After a quick trip through the Cheddar Gorge, with it's garish tourist trade, we headed over the Mendip Hills. The view at the top overlooking Chew reservoir is worth the trip.
The championships were going on here too, mainly, if not exclusively in boats.
Before stopping off at the lodge, we pulled into the Stoke Inn, at Bishop Sutton.
There is a garden, but only five tables. The seating indoors was adequate and comfortable. We got a table with a couple of fine carver chairs.
The cider is excellent here, the local Thatcher's dry. They also do the local Butcombe bitter, but I've yet to try that. The food promised to be adventurous, but you have to remember, this is the West Country.
We got the same plain cooking, but this time with a splash of brandy in the sauce.
The service was deadly slow. There were only a handful of people eating, but it took over an hour to get our steaks. With the cider being that good, I can only imagine that they had to find and drag the chef out of the ditch he had staggered into the night before.

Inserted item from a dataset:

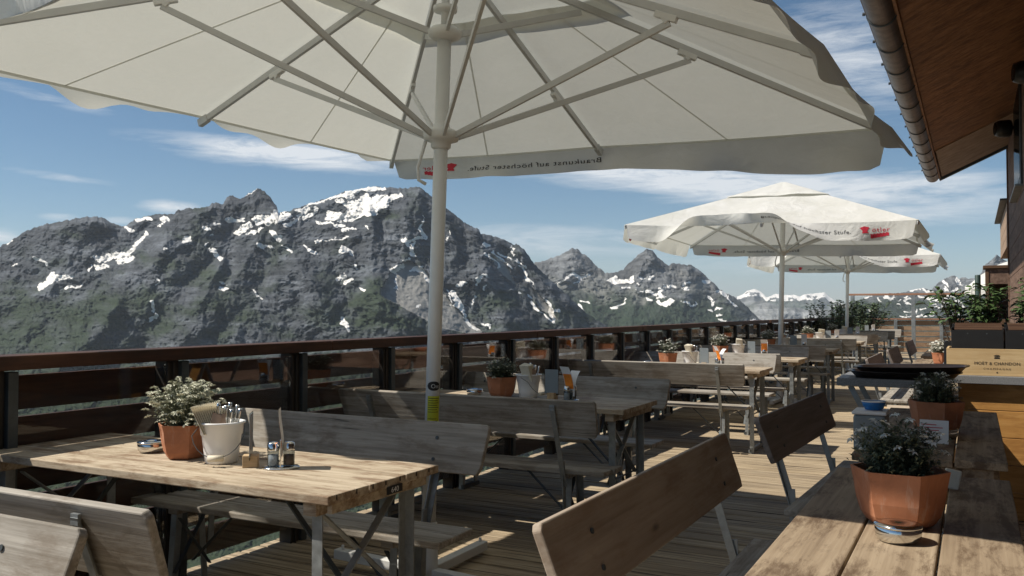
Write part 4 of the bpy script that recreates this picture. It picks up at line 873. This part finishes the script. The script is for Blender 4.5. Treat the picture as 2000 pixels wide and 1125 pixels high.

The new lodge at Chew is a bit over the top for your average angler, boasting a restaurant, which draws Joe Public and his relatives from miles around. There is a good tackle shop though, manned by people who can fish and have good local knowledge. Hundreds of people had parked nearby and were enjoying the water's edge. The water covers 1200 acres, so it isn't hard to leave them well behind.
That left us with just enough time for a quick look at the Barrow Gurneys reservoirs before I headed for home. They aren't pretty and are situated at three points of an intersection of the A38, but have a good reputation for trout.
Incidentally, France won the championships, Wales came second and Australia third. England? 12th.